Perfil

Jogos Olímpicos

Os demónios e a virtude da mistura na cor da pele, segundo Ana Peleteiro

Bateu o recorde de Espanha duas vezes em Tóquio e ganhou a medalha de bronze, ficando só atrás de Mamona e Rojas. Natural da Galiza, Peleteiro é adotada, pelo que depois da conquista tocou na questão racial, já que há não muito tempo a mandaram para a terra dela: "É a evidência de uma mudança. De que a mistura é super boa, de que a mistura enriquece um país, de que a mistura é o melhor que há. Quem não o quer ver é porque é tonto, porque não há nada mais bonito do que misturar duas coisas boas, joder"

Hugo Tavares da Silva

DeFodi Images

Partilhar

Arruma os pés milimetricamente, como se tivesse uma posição inicial obrigatória. A seguir dá um berro, bate uma ou duas palmas, dá uma pancada com as duas mãos perto das ancas, depois no peito e, apontando-lhe o dedo, fala para o perímetro onde descansa a areia. A seguir, nuns acordes perfeitos, Ana Peleteiro toca um trompete invisível só com uma mão.

Está pronta.

À corrida cheia de convicção segue-se a validação do salto, a bendita bandeira branca, mensageira de boas notícias. Depois, a história: Peleteiro, uma atleta de triplo salto galega, acabava de bater pela segunda vez o recorde nacional de Espanha, com um salto de 14,87m. Antes já saltara 14,77, derretendo o agora caducado recorde de Glasgow 2019, onde saltou 14.73.

À frente da espanhola só ficaram a portuguesa Patrícia Mamona (15,01m) e a venezuela Yulimar Rojas (15,67m), com quem treina e tem uma relação tão boa que, quando ela saltou e fez aquela assombrosa marca, saltou e celebrou com ela, feliz, feliz, como só os bons podem estar pelos outros.

DeFodi Images

Ou seja, medalha de bronze. “Estou a sonhar com isto a vida toda, também sonhei ser cantora e isso não o serei”, admitiu depois da prova. Mas também falou em demónios, demónios na cabeça, demónios espalhados pelo corpo, seres que vivem nas penumbras da alma, que mordem e beliscam sem piedade as certezas e as convicções.

“Todos temos os nossos demónios na cabeça, os nossos medos e devemos aprender a travá-los, a dizer-lhes que não”, explicou depois numa entrevista ao “El Mundo”.

“De repente, vês que tens uma insegurança que nasce de um trauma de quando eras pequena e dizes: ‘mas como é que aquilo pode afetar-me agora?’. Mas afeta. Tenho a sorte de trabalhar com uma profissional, a minha coach Rebeca [López], que é muito empática, que me entende, com quem consegui abrir-me e que me ajudou muito. Desde o Mundial de Doha de 2019 ajudou-me muitíssimo.”

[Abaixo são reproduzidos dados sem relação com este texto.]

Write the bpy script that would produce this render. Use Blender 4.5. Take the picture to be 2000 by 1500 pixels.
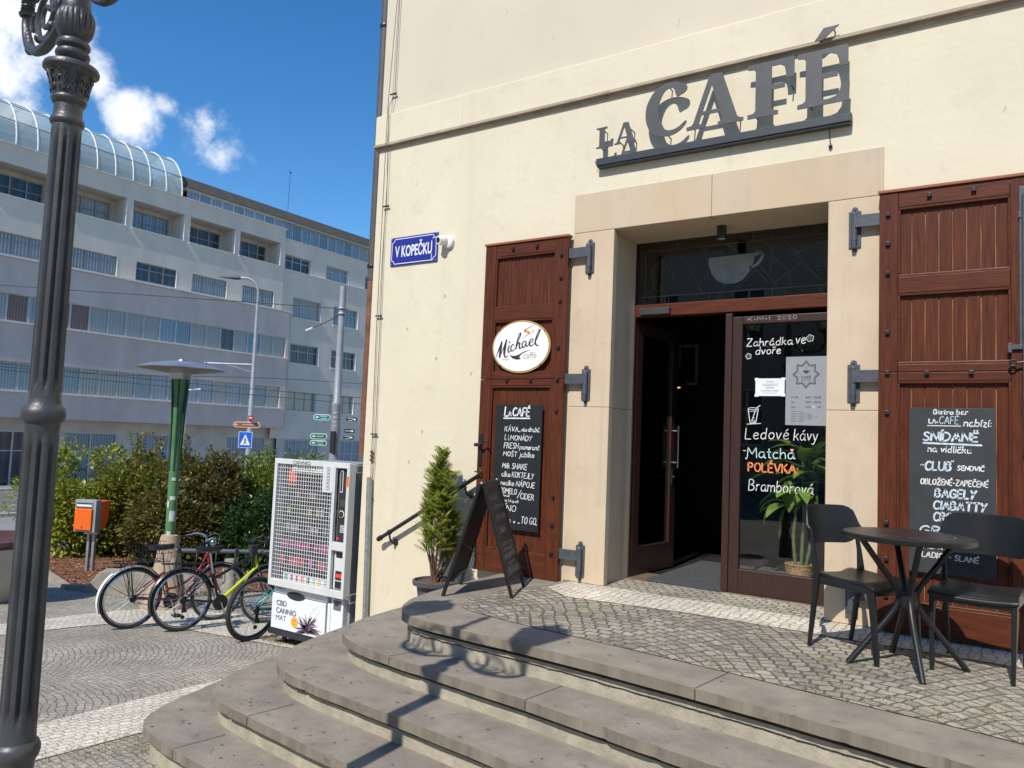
import bpy, bmesh, math, random
from mathutils import Vector, Matrix
from mathutils.geometry import tessellate_polygon
random.seed(11)
for o in list(bpy.data.objects): bpy.data.objects.remove(o)
S = bpy.context.scene
COL = S.collection
rad = math.radians

# ------------------------------------------------------------------ camera, sky, sun, exposure
YAW, PITCH, ROLL = rad(33.314), rad(3.966), rad(2.288)
cam = bpy.data.cameras.new('camera'); camo = bpy.data.objects.new('camera', cam); COL.objects.link(camo)
fw = Vector((-math.sin(YAW)*math.cos(PITCH), math.cos(YAW)*math.cos(PITCH), math.sin(PITCH)))
r0 = Vector((math.cos(YAW), math.sin(YAW), 0)); u0 = r0.cross(fw)
cr = math.cos(ROLL)*r0 + math.sin(ROLL)*u0; cu = -math.sin(ROLL)*r0 + math.cos(ROLL)*u0
m = Matrix((cr, cu, -fw)).transposed().to_4x4(); m.translation = Vector((0, 0, 1.18))
camo.matrix_world = m
cam.sensor_width = 36; cam.lens = 36*1495.6/2000; cam.clip_start = .05; cam.clip_end = 2000
S.camera = camo

SUN_EL = rad(47.3)
TOSUN = Vector((.072, -1, 0)).normalized()*math.cos(SUN_EL) + Vector((0, 0, math.sin(SUN_EL)))
sun = bpy.data.lights.new('sun', 'SUN'); suno = bpy.data.objects.new('sun', sun); COL.objects.link(suno)
sun.energy = 4.0; sun.angle = rad(.53); sun.color = (1, .955, .88)
suno.rotation_euler = (-TOSUN).to_track_quat('-Z', 'Y').to_euler()

W = bpy.data.worlds.new('World'); S.world = W; W.use_nodes = True
S.view_settings.view_transform = 'Standard'; S.view_settings.look = 'None'
S.view_settings.exposure = 0.3; S.view_settings.gamma = 1
def world():
    nt = W.node_tree; N = nt.nodes; L = nt.links; N.clear()
    out = N.new('ShaderNodeOutputWorld')
    sky = N.new('ShaderNodeTexSky'); sky.sky_type = 'NISHITA'; sky.sun_disc = False
    sky.sun_elevation = SUN_EL; sky.sun_rotation = math.atan2(TOSUN.x, TOSUN.y)
    sky.altitude = 400; sky.air_density = 1.0; sky.dust_density = .2; sky.ozone_density = 3.2
    hs = N.new('ShaderNodeHueSaturation'); hs.inputs['Saturation'].default_value = 1.3; hs.inputs['Value'].default_value = 1.0
    L.new(sky.outputs[0], hs.inputs['Color'])
    bg = N.new('ShaderNodeBackground'); bg.inputs[1].default_value = .138
    L.new(hs.outputs[0], bg.inputs[0])
    tc = N.new('ShaderNodeTexCoord')
    nz = N.new('ShaderNodeTexNoise'); nz.inputs['Scale'].default_value = 13; nz.inputs['Detail'].default_value = 12; nz.inputs['Roughness'].default_value = .66
    L.new(tc.outputs['Generated'], nz.inputs['Vector'])
    # clouds: soft lumps round given sky directions, broken up by noise
    blobs = [((-.846, .360, .396), .070, .95), ((-.866, .345, .365), .075, .95), ((-.829, .419, .369), .042, .78), ((-.873, .365, .318), .05, .75),
             ((-.822, .456, .338), .052, .98), ((-.80, .483, .358), .026, .72), ((-.786, .52, .343), .044, .80), ((-.777, .543, .322), .038, .76), ((-.757, .569, .319), .018, .5)]
    acc = None
    for c, r, a in blobs:
        d = N.new('ShaderNodeVectorMath'); d.operation = 'DISTANCE'; d.inputs[1].default_value = c
        L.new(tc.outputs['Generated'], d.inputs[0])
        mr = N.new('ShaderNodeMapRange'); mr.interpolation_type = 'SMOOTHSTEP'
        mr.inputs[1].default_value = 0; mr.inputs[2].default_value = r*1.25; mr.inputs[3].default_value = a; mr.inputs[4].default_value = 0
        L.new(d.outputs['Value'], mr.inputs[0])
        if acc is None: acc = mr.outputs[0]
        else:
            mx = N.new('ShaderNodeMath'); mx.operation = 'MAXIMUM'; L.new(acc, mx.inputs[0]); L.new(mr.outputs[0], mx.inputs[1]); acc = mx.outputs[0]
    s1 = N.new('ShaderNodeMath'); s1.operation = 'MULTIPLY_ADD'; s1.inputs[1].default_value = 2.1; s1.inputs[2].default_value = -1.08
    L.new(nz.outputs['Fac'], s1.inputs[0])
    s2 = N.new('ShaderNodeMath'); s2.operation = 'ADD'; L.new(acc, s2.inputs[0]); L.new(s1.outputs[0], s2.inputs[1])
    g = N.new('ShaderNodeMath'); g.operation = 'MULTIPLY'; L.new(acc, g.inputs[0]); g.inputs[1].default_value = 3; g.use_clamp = True
    mr = N.new('ShaderNodeMapRange'); mr.interpolation_type = 'SMOOTHSTEP'
    mr.inputs[1].default_value = .22; mr.inputs[2].default_value = .85; mr.inputs[3].default_value = 0; mr.inputs[4].default_value = .97
    L.new(s2.outputs[0], mr.inputs[0])
    f = N.new('ShaderNodeMath'); f.operation = 'MULTIPLY'; L.new(mr.outputs[0], f.inputs[0]); L.new(g.outputs[0], f.inputs[1])
    cb = N.new('ShaderNodeBackground'); cb.inputs[1].default_value = 1.0
    cc = N.new('ShaderNodeMix'); cc.data_type = 'RGBA'; cc.inputs[6].default_value = (.56, .66, .82, 1); cc.inputs[7].default_value = (.93, .94, .96, 1)
    mr2 = N.new('ShaderNodeMapRange'); mr2.inputs[1].default_value = .3; mr2.inputs[2].default_value = .95; L.new(s2.outputs[0], mr2.inputs[0])
    L.new(mr2.outputs[0], cc.inputs[0]); L.new(cc.outputs[2], cb.inputs[0])
    mix = N.new('ShaderNodeMixShader'); L.new(f.outputs[0], mix.inputs[0]); L.new(bg.outputs[0], mix.inputs[1]); L.new(cb.outputs[0], mix.inputs[2])
    L.new(mix.outputs[0], out.inputs[0])
world()

# ------------------------------------------------------------------ object helpers
ORG = {}
def tag(o, label=None, cat=None, group=None, kind=None):
    for k, v in (('label', label), ('category', cat), ('group', group), ('kind', kind)):
        if v: o[k] = v
    return o
def thing(name, label, cat, loc=(0, 0, 0), rotz=0, group=None, local=False):
    o = bpy.data.objects.new(name, None); COL.objects.link(o)
    o.empty_display_size = .1
    o.location = loc; o.rotation_euler = (0, 0, rotz)
    ORG[o] = Vector((0, 0, 0)) if local else Vector(loc)
    return tag(o, label, cat, group)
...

Na mesma entrevista, numa referência à medalha de prata do ginasta Ray Zapata, Peleteiro comentou a questão da pele. A espanhola, nascida na Corunha e adepta do Celta de Vigo, é adotada. Sabe que a mãe é galega, mas não sabe quem é o pai. A cor da pele dá algumas pistas, por isso gostaria de ir a África, não para procurar a família, mas para entender os labirintos das suas origens.

ANDREJ ISAKOVIC

“Terá aborrecido muita gente que os dois medalhistas de Espanha de ontem [segunda-feira] fôssemos negros”, disse na mesma entrevista ao diário espanhol.

“Mas é a evidência de uma mudança. De que a mistura é super boa, de que a mistura enriquece um país, de que a mistura é o melhor que há. Quem não o quer ver é porque é tonto, porque não há nada mais bonito do que misturar duas coisas boas, joder.”

O desabafo não foi por acaso. Em agosto de 2020, numa entrevista ao "El País", a atleta de triplo salto contou o que ouviu uma vez num posto de gasolina: "Um senhor gritou-me: 'Preta de merda, vai para o teu país'". E, à distância como se dissesse algo àquele senhor, retorquiu depois: "Eu estou no meu país! Dá-me muita raiva. A minha mãe biológica é galega. O meu pai biológico é africano, não sei de onde. Nunca se pôs em contacto comigo, o que agradeço porque não necessito de nada mais. Para além disso, se trabalhas em Espanha e te sentes espanhol, que importa o sangue?".

Por pouco não se perdeu uma grande atleta em Ana Peleteiro, uma enamorada do que representa Rafael Nadal, pois começou por praticar ballet. A ginástica artística interessava-lhe, mas não havia clubes com essa arte toda em Ribeira, a cidade onde nasceu e viveu.

Por isso, agarrou-se ao atletismo e agora, aos 25 anos, está a escrever a sua lenda em Tóquio, uma cidade que serviu de inspiração para dar nome ao seu cão.